- [EXERCISE]:
Count every line below that contains "from", then state the total with no other output.
##### DATA PROVIDED
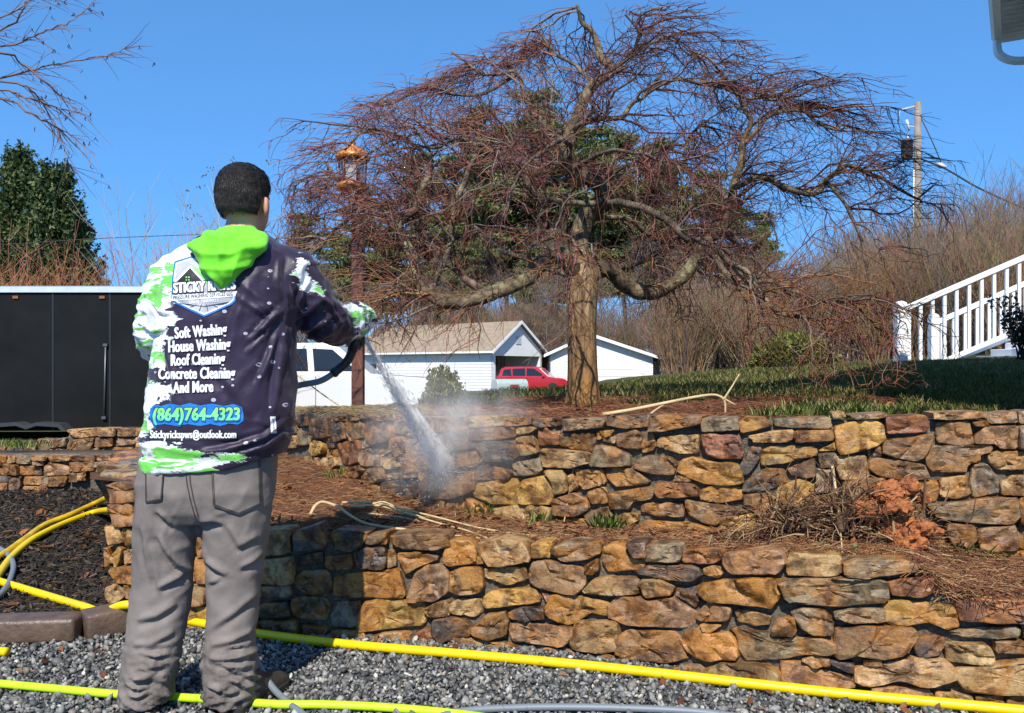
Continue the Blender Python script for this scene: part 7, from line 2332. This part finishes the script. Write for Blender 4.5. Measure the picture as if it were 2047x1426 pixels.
# ================================================================== hoses
def hose_mat(name, col, rough=.35):
    t = NT(name); _c = t.coord()
    d = t.noise(_c, 30, 5, .7)
    c = t.mix(t.ramp(d, .60, .72, 0, .75), c4(col), c4([q * .25 for q in col]))
    c = t.mix(t.ramp(t.noise(_c, 7, 3), .3, .7, 0, .25), c, c4([q * .75 for q in col]))
    t.p(Base_Color=c, Roughness=rough); return t.m
M_yel = hose_mat('yellow_hose', (.80, .56, .0))
M_lime = hose_mat('lime_hose', (.52, .80, .02))
M_grey = hose_mat('grey_hose', (.17, .195, .22), .5)
def ground_pt(u, v, h):
    """a point lying h above the level yard"""
    return P(u, v, (CAMZ - h) * FPX / (v - V0))
def hose(name, label, pts, r, mat, cat='hose', parts=()):
    S = spline(pts, 10)
    o = empty(name, S[0]); props(o, label, cat)
    m = MB(); m.tube([q - S[0] for q in S], r, 14); m.build('tube', mat, o, smooth_shade=True)
    return o, S
gp = lambda u, v: ground_pt(u, v, .022)
def bp_(u, v, h=.03):
    y = 3.6
    for _ in range(200):
        q = P(u, v, y)
        if q.z <= bed_z(q.x, y) + h: break
        y += .02
    return P(u, v, y)
hose('water_hose', 'long bright yellow hose lying along the foot of the low wall', [bp_(-300, 1098), bp_(-100, 1132), bp_(0, 1163), bp_(100, 1193), bp_(170, 1214), bp_(205, 1224, .02), Vector((-1.63, 3.62, .125)), gp(330, 1236), gp(370, 1240), gp(510, 1266), gp(700, 1289), gp(900, 1306), gp(1080, 1322), gp(1240, 1338), gp(1400, 1356), gp(1560, 1374), gp(1700, 1389), gp(1850, 1403), gp(2040, 1421), gp(2250, 1440)], .0185, M_yel)
hose('water_hose', 'upper dirty yellow hose crossing the mulch bed', [P(300, 955, 5.9), P(225, 990, 5.55), bp_(190, 1007), bp_(140, 1030), bp_(90, 1050), bp_(50, 1078), bp_(0, 1112), bp_(-120, 1180)], .019, plain('dirty_yellow_hose', (.62, .40, .01), .45, var=.35, scale=12))
hose('water_hose', 'second yellow hose curving just below the dirty one on the bed', [P(300, 1002, 5.2), P(228, 1018, 5.1), bp_(190, 1024), bp_(140, 1042), bp_(95, 1062), bp_(60, 1082), bp_(25, 1112), bp_(0, 1145), bp_(-40, 1210)], .019, M_yel)
hose('water_hose', 'yellow hose end poking in at the left picture edge', [gp(-160, 1296), gp(-60, 1301), gp(0, 1303), gp(14, 1304)], .0175, M_yel)
hose('water_hose', 'lime green hose crossing the gravel behind the boots', [gp(-240, 1352), gp(-60, 1361), gp(0, 1367), gp(120, 1378), gp(230, 1388), gp(330, 1393), gp(430, 1399), gp(545, 1408), gp(650, 1409), gp(760, 1414), gp(880, 1424), gp(1000, 1440), gp(1100, 1462)], .014, M_lime)
hose('water_hose', 'grey hose loop lying at the left edge of the bed', [bp_(-60, 1062), bp_(-10, 1092), bp_(15, 1108), bp_(27, 1130), bp_(22, 1155), bp_(10, 1178), bp_(-15, 1200), bp_(-80, 1230)], .014, M_grey)
hose('water_hose', 'grey hose showing along the bottom edge of the gravel', [gp(800, 1462), gp(870, 1436), gp(935, 1421), gp(1040, 1415), gp(1150, 1414), gp(1280, 1417), gp(1400, 1424), gp(1520, 1440)], .012, M_grey)
# the pressure hose from the gun round the body to the ground
pts = [P(704, 703, 3.20), P(694, 722, 3.20), P(672, 742, 3.19), P(640, 762, 3.17), P(590, 773, 3.15), P(530, 800, 3.14), P(480, 900, 3.13), P(470, 1050, 3.10), P(476, 1180, 3.05), P(500, 1283, 2.98), P(520, 1335, 2.95), P(545, 1375, 2.90), gp(575, 1404), gp(610, 1432), gp(680, 1490)]
hg, S = hose('pressure_hose', 'grey pressure hose hanging from the spray gun and trailing past the right boot', pts, .0115, M_grey, 'hose')
m = MB(); n0 = 24; m.tube([q - S[0] for q in S[:n0]], [.017] * (n0 - 3) + [.019, .019, .015], 12); m.build('bend_sleeve', plain('black_rubber_sleeve', (.018, .018, .02), .5), hg, smooth_shade=True)

# ================================================================== the jet of water and its mist
JA = P(727, 674, 3.31); JB = P(884, 930, yu(884) - .04)
def spray_volume(name, label, a, b, r0, r1, dens, nscale, seed, power=1.4, aniso=-.25):
    d = b - a; L = d.length
    q = d.to_track_quat('Z', 'Y')
    m = MB(); m.lathe([(r0, 0), (r0 + (r1 - r0) * .33, L * .33), (r0 + (r1 - r0) * .66, L * .66), (r1, L)], 20)
    t = NT(name + '_water', True)
    co = t.coord()
    sx = t.n('SeparateXYZ', {0: co})
    rad_ = t.math('SQRT', t.math('ADD', t.math('MULTIPLY', sx.outputs[0], sx.outputs[0]), t.math('MULTIPLY', sx.outputs[1], sx.outputs[1])))
    R = t.ramp(sx.outputs[2], 0, L, r0, r1)
    f = t.math('SUBTRACT', 1.0, t.math('DIVIDE', rad_, R), True)
    f = t.math('POWER', f, power)
    nz = t.noise(t.n('Mapping', {'Vector': co, 'Location': (seed, 0, 0), 'Scale': (nscale, nscale, nscale * .22)}).outputs[0], 1.0, 3, .6)
    f = t.math('MULTIPLY', f, t.ramp(nz, .42, .60))
    thin = t.math('DIVIDE', r0 + .012, t.math('ADD', R, .004))
    f = t.math('MULTIPLY', f, t.math('POWER', thin, .8))
    v = t.n('VolumePrincipled', {'Color': (.99, .97, .95, 1), 'Density': t.math('MULTIPLY', f, dens), 'Anisotropy': aniso})
    t.t.links.new(v.outputs[0], t.out.inputs['Volume'])
    o = m.build(name, t.m, None, a)
    o.rotation_mode = 'QUATERNION'; o.rotation_quaternion = q
    return props(o, label, None, None, 'stuff')
spray_volume('water_spray', 'white fan of pressurised water from gun to wall', JA, JB, .009, .068, 260, 40, 3.0, 1.0)
def mist(name, label, c, rx, ry, rz, dens, seed):
    m = MB(); ell(m, Vector((0, 0, 0)), rx, ry, rz, None, 20)
    t = NT(name + '_air', True)
    co = t.coord()
    nv = t.vmath('DIVIDE', co, (rx, ry, rz))
    ln = t.n('VectorMath', operation='LENGTH'); t.set(ln.inputs[0], nv)
    f = t.math('POWER', t.math('SUBTRACT', 1.0, ln.outputs['Value'], True), 1.3)
    nz = t.noise(co, 7.0, 4, .6)
    f = t.math('MULTIPLY', f, t.ramp(nz, .36, .70))
    v = t.n('VolumePrincipled', {'Color': (.97, .94, .91, 1), 'Density': t.math('MULTIPLY', f, dens), 'Anisotropy': -.25})
    t.t.links.new(v.outputs[0], t.out.inputs['Volume'])
    o = m.build(name, t.m, None, c)
    return props(o, label, None, None, 'stuff')
mist('water_mist', 'drifting mist where the water hits the wall', P(900, 868, 4.0), .50, .42, .36, 5.0, 1)
# flying drops
dl = []
dv = (JB - JA); Lj = dv.length; dn = dv.normalized()
for k in range(1500):
    t_ = rq.random() ** .8
    w = .004 + .045 * t_
    p = JA + dv * t_ + Vector((rq.gauss(0, w), rq.gauss(0, w), rq.gauss(0, w)))
    l = rq.uniform(.008, .035)
    dl.append((np.array([tuple(p), tuple(p + dn * l)]), .0011, .0004, (.85, .86, .88)))
for k in range(900):
    d = Vector((rq.gauss(0, 1), -abs(rq.gauss(0, .8)), rq.gauss(.35, .8))).normalized()
    p = JB + d * abs(rq.gauss(0, .13)); l = rq.uniform(.003, .016)
    dl.append((np.array([tuple(p), tuple(p + d * l)]), .0012, .0006, (.85, .86, .88)))
o = strands('water_drops', dl, attr_mat('water_drop', .15, trans=.4, spec=.8), 3); props(o, 'flying drops of water around the jet', None, None, 'stuff')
##########
- [RESPONSE FOR THIS EXERCISE]:
4